Diecezjalny Dzień Wspólnoty z przekazaniem posług
Świadectwo Anety
Dzień wspólnoty jest zawsze radością spotkania. Na co dzień biegniemy i ciężko jest się zatrzymać, aby się spotkać samemu ze sobą, a co mówić z bratem lub siostrą.
Moje korzenie wywodzą się ze wspólnoty młodzieżowej. Z tego powodu zawsze ogromną radość sprawia mi widok młodzieży na dniach wspólnoty. Wtedy widzę tą pełną myśl ks. Franciszka Blachnickiego, którego celem było stworzyć drogę rozwoju duchowego od dziecka do seniora.
Przywołało to moje wspomnienia, że kiedyś ja jako nastolatka widziałam pracującą-studiującą młodzież i rodziny, które były dla mnie przykładem do naśladowania, otwartą drogą do wzrastania w wierze i szansą na rozwój duchowy.

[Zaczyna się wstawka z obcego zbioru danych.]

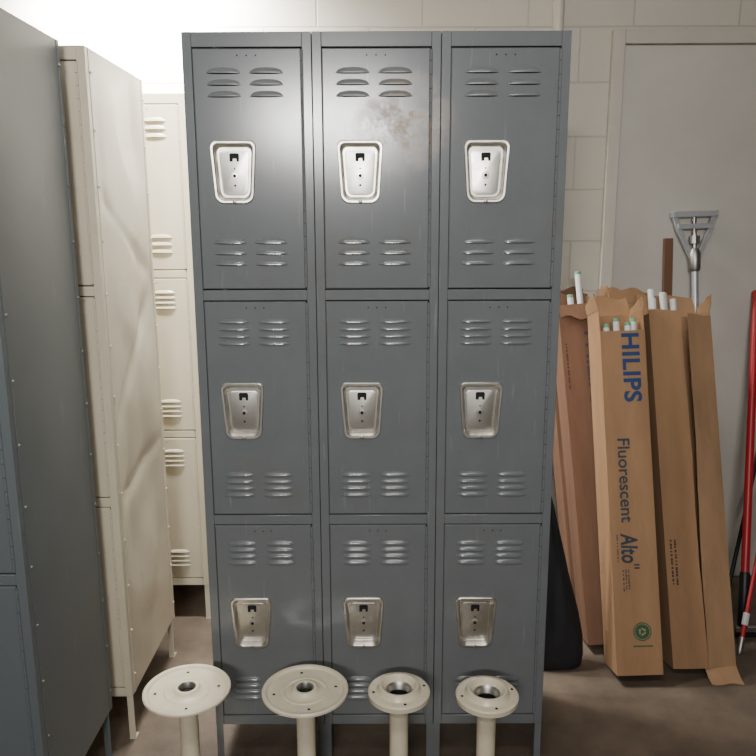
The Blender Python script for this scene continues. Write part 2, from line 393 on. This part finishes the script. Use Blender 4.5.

A dzisiaj zdałam sobie sprawę, że jestem już od dawna rodziną, na którą patrzy młodzież. To zobowiązuje ale i cieszy, że mogę dawać świadectwo i że ta młodzież szukająca właściwej drogi wciąż jest. Bardzo lubiłam rekolekcje połączone z rodzinami, to było budujące dla nas młodych obserwować te rodziny przez 15 dni codziennie.
Ksiądz Wojtek pięknie mówił o przyjmowaniu odpowiedzialności. O tym aby jak dziecko mieć otwarte oczy na to co się dookoła nas dzieje, co Bóg poprzez wspólnotę nam proponuje i być może do czego nas powołuje. Jest to zadanie dla każdego z nas, bo pracy jest dużo, robotników zawsze mogłoby być więcej.
Wymieniliśmy w tym dniu wiele uścisków, uśmiechów, dobrych słów, trochę popracowaliśmy na rzecz innych w posługach – nie do każdego udało się podejść, ale to tylko obudziło niedosyt i chrapkę na kolejne spotkanie.
Za te myśli, wspomnienia, dobre słowa i miłe spotkania które ten dzień nam dał – Chwała Panu.
Aneta
Świadectwo Stanisława
Na ostatnim Dniu Wspólnoty mieliśmy Mszę Świętą, podczas której przekazano nowe posługi. Ksiądz wygłosił inspirującą homilię, a diakonia liturgiczna zadbała o piękną oprawę Eucharystii. Diakonia muzyczna wzbogaciła liturgię śpiewem, tworząc wyjątkowy klimat modlitwy.
Po Mszy Świętej przyszedł czas na integrację – wspólne rozmowy i jedzenie ciast przygotowanych przez członków Ruchu. Całość uświetniła obecność harcerek ze Skautów Europy, które towarzyszyły nam tego dnia, wprowadzając dodatkową radość i wspólnotowego ducha.